Like the learning process itself, schools are complex places. In fact, it’s their very complexity that calls out for the principles of personalized learning to address well-defined needs and achieve unambiguous goals. Experienced educators know well that most educational reforms are highly idealized, lacking sensitivity to context.

Michael Horn, a colleague of mine, spends a lot of time in schools. I asked him once to tell me about the most powerful example of personalized learning he ever saw. The answer I anticipated included plenty of technology, lots of real-time data about students, creative projects, different grouping strategies, and a vibrant, flexible space in which all of this happens.

Instead, I was surprised by the pragmatism of his response. He described a school whose teachers learned, after a very reflective and deliberate process of discovery, that they didn’t know their students well enough: what their students have achieved, what they want to achieve, what’s holding them back. Following this process, school leadership modified the schedule to provide 15 minutes of uninterrupted time for students to confer with their teacher, one-on-one, about their academic and non-academic goals on a regular basis.

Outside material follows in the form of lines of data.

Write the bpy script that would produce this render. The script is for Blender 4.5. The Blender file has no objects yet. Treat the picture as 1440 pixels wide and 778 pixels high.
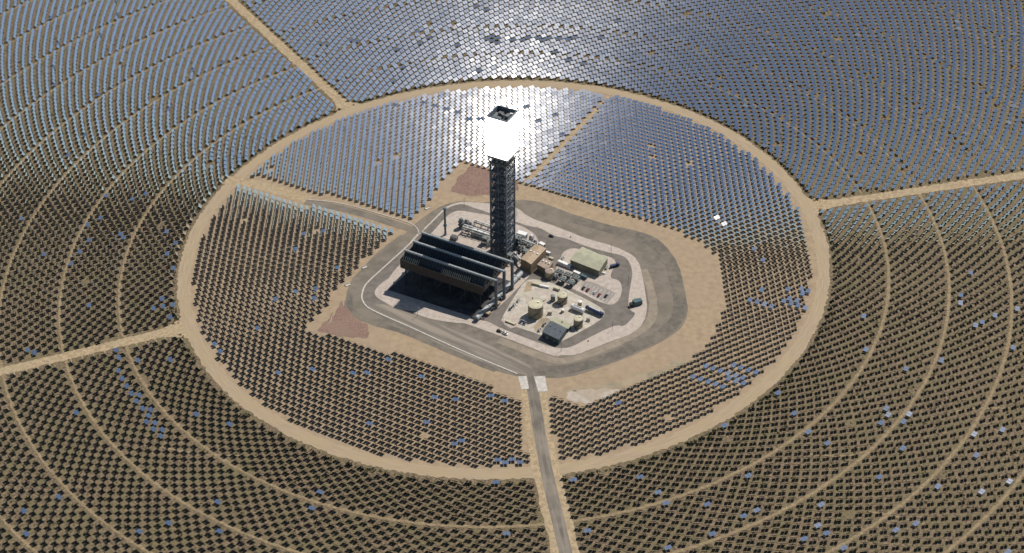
import bpy, bmesh, math, random
import numpy as np
from mathutils import Vector, Matrix
from mathutils.geometry import tessellate_polygon

random.seed(11)
rng = np.random.default_rng(11)
sc = bpy.context.scene
col = sc.collection
R_ = math.radians

# ------------------------------------------------------------------ camera, sky, sun, exposure
cd = bpy.data.cameras.new('camera')
cam = bpy.data.objects.new('camera', cd)
col.objects.link(cam)
cd.sensor_width = 36.0
cd.lens = 63.845
cd.clip_start = 5.0
cd.clip_end = 30000.0
CAM = Vector((0.0, -1235.3, 937.1))
PIT, YAW = 0.662467, 0.006312
fw = Vector((math.sin(YAW) * math.cos(PIT), math.cos(YAW) * math.cos(PIT), -math.sin(PIT)))
rt = Vector((math.cos(YAW), -math.sin(YAW), 0.0))
upv = rt.cross(fw)
cam.matrix_world = Matrix(((rt.x, upv.x, -fw.x, CAM.x), (rt.y, upv.y, -fw.y, CAM.y),
                           (rt.z, upv.z, -fw.z, CAM.z), (0, 0, 0, 1)))
sc.camera = cam

SUN_EL, SUN_AZ = 54.2, 41.2            # elevation; azimuth counter-clockwise from +x
sund = Vector((math.cos(R_(SUN_EL)) * math.cos(R_(SUN_AZ)), math.cos(R_(SUN_EL)) * math.sin(R_(SUN_AZ)), math.sin(R_(SUN_EL))))
world = bpy.data.worlds.new('World')
sc.world = world
world.use_nodes = True
wn = world.node_tree
sky = wn.nodes.new('ShaderNodeTexSky')
sky.sky_type = 'NISHITA'
sky.sun_disc = False
sky.sun_elevation = R_(SUN_EL)
sky.sun_rotation = R_(90.0 - SUN_AZ)
sky.altitude = 900.0
sky.air_density = 1.35
sky.dust_density = 0.4
sky.ozone_density = 0.7
wn.links.new(sky.outputs[0], wn.nodes['Background'].inputs[0])
wn.nodes['Background'].inputs[1].default_value = 0.063
sl = bpy.data.lights.new('sun', 'SUN')
sl.energy = 4.7
sl.angle = R_(0.53)
sl.color = (1.0, 0.945, 0.87)
sun = bpy.data.objects.new('sun', sl)
col.objects.link(sun)
sun.location = (600, 600, 900)
sun.rotation_euler = (-sund).to_track_quat('-Z', 'Y').to_euler()
sc.view_settings.view_transform = 'Standard'
sc.view_settings.look = 'None'
sc.view_settings.exposure = 0.0
sc.view_settings.gamma = 1.0
sc.render.engine = 'CYCLES'
sc.cycles.max_bounces = 5
sc.cycles.diffuse_bounces = 2
sc.cycles.glossy_bounces = 4
sc.cycles.caustics_reflective = False
sc.cycles.caustics_refractive = False

K = 0.03123                            # the alluvial fan rises gently towards +x
def gz(x, y): return K * x

# ------------------------------------------------------------------ materials
def mat(name, c1, c2=None, scale=0.5, rough=0.85, metal=0.0, c3=None, s3=0.02, bump=0.0, spec=0.3,
        detail=5.0, w=0.5, coords='pos', w3=0.6, stretch=None):
    m = bpy.data.materials.new(name)
    m.use_nodes = True
    nt = m.node_tree
    b = nt.nodes['Principled BSDF']
    b.inputs['Roughness'].default_value = rough
    b.inputs['Metallic'].default_value = metal
    b.inputs['Specular IOR Level'].default_value = spec
    c2 = c2 or tuple(v * 0.8 for v in c1)
    geo = nt.nodes.new('ShaderNodeNewGeometry')
    src = geo.outputs['Position']
    if coords == 'polar':              # streaks that follow a ring round the tower
        sx = nt.nodes.new('ShaderNodeSeparateXYZ'); nt.links.new(src, sx.inputs[0])
        cx = nt.nodes.new('ShaderNodeCombineXYZ')
        nt.links.new(sx.outputs[0], cx.inputs[0]); nt.links.new(sx.outputs[1], cx.inputs[1])
        ln = nt.nodes.new('ShaderNodeVectorMath'); ln.operation = 'LENGTH'; nt.links.new(cx.outputs[0], ln.inputs[0])
        ml = nt.nodes.new('ShaderNodeMath'); ml.operation = 'MULTIPLY'; ml.inputs[1].default_value = 12.0
        nt.links.new(ln.outputs['Value'], ml.inputs[0])
        c2v = nt.nodes.new('ShaderNodeCombineXYZ')
        nt.links.new(sx.outputs[0], c2v.inputs[0]); nt.links.new(sx.outputs[1], c2v.inputs[1]); nt.links.new(ml.outputs[0], c2v.inputs[2])
        mp = nt.nodes.new('ShaderNodeMapping'); mp.inputs['Scale'].default_value = (0.12, 0.12, 0.5)
        nt.links.new(c2v.outputs[0], mp.inputs[0]); src = mp.outputs[0]
    elif stretch:
        mp = nt.nodes.new('ShaderNodeMapping')
        mp.vector_type = 'TEXTURE'
        mp.inputs['Rotation'].default_value = (0, 0, stretch[0]); mp.inputs['Scale'].default_value = (1 / stretch[1], 1 / stretch[2], 1)
        nt.links.new(src, mp.inputs[0]); src = mp.outputs[0]
    n1 = nt.nodes.new('ShaderNodeTexNoise')
    n1.inputs['Scale'].default_value = scale
    n1.inputs['Detail'].default_value = detail
    n1.inputs['Roughness'].default_value = 0.62
    nt.links.new(src, n1.inputs['Vector'])
    r1 = nt.nodes.new('ShaderNodeValToRGB')
    r1.color_ramp.elements[0].position = 0.5 - w * 0.17
    r1.color_ramp.elements[1].position = 0.5 + w * 0.17
    r1.color_ramp.elements[0].color = (*c2, 1)
    r1.color_ramp.elements[1].color = (*c1, 1)
    nt.links.new(n1.outputs['Fac'], r1.inputs[0])
    out = r1.outputs[0]
    if c3:
        n3 = nt.nodes.new('ShaderNodeTexNoise')
        n3.inputs['Scale'].default_value = s3
        n3.inputs['Detail'].default_value = 4.0
        nt.links.new(geo.outputs['Position'], n3.inputs['Vector'])
        r3 = nt.nodes.new('ShaderNodeValToRGB')
        r3.color_ramp.elements[0].position = 0.42
        r3.color_ramp.elements[1].position = 0.66
        r3.color_ramp.elements[0].color = (0, 0, 0, 1)
        r3.color_ramp.elements[1].color = (w3, w3, w3, 1)
        nt.links.new(n3.outputs['Fac'], r3.inputs[0])
        mx = nt.nodes.new('ShaderNodeMix'); mx.data_type = 'RGBA'
        nt.links.new(r3.outputs[0], mx.inputs['Factor'])
        nt.links.new(out, mx.inputs['A']); mx.inputs['B'].default_value = (*c3, 1)
        out = mx.outputs['Result']
    nt.links.new(out, b.inputs['Base Color'])
    if bump:
        bp = nt.nodes.new('ShaderNodeBump'); bp.inputs['Strength'].default_value = bump; bp.inputs['Distance'].default_value = 0.3
        nt.links.new(n1.outputs['Fac'], bp.inputs['Height']); nt.links.new(bp.outputs[0], b.inputs['Normal'])
    return m

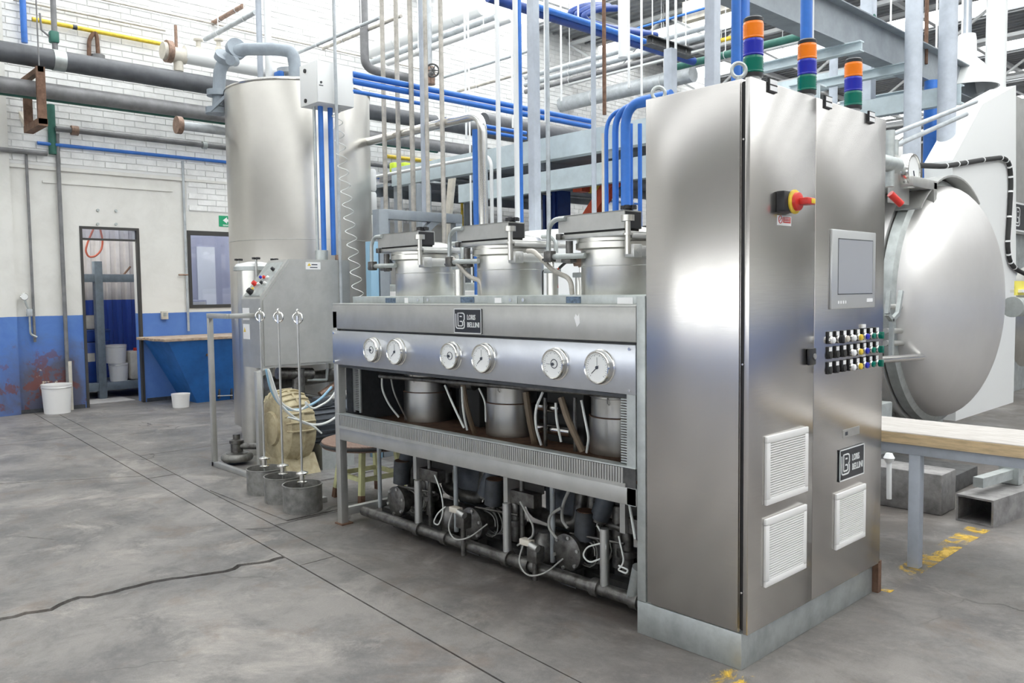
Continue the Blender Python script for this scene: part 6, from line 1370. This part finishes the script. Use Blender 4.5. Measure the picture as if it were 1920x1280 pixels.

As any school administrator will tell you, changing the master schedule is not a light undertaking. But making time for conversations was only the starting point. To use it well, other aspects of school life had to be rethought, including developing a deeper understanding of the relationship between student engagement and performance.

Education initiatives can alter things in fundamental ways, or change the words we use to describe the status quo. When we hear about schools that are making the shift to personalized learning, we should not hesitate to ask why and what it will look like. Otherwise, personalized learning becomes the answer in search of a question.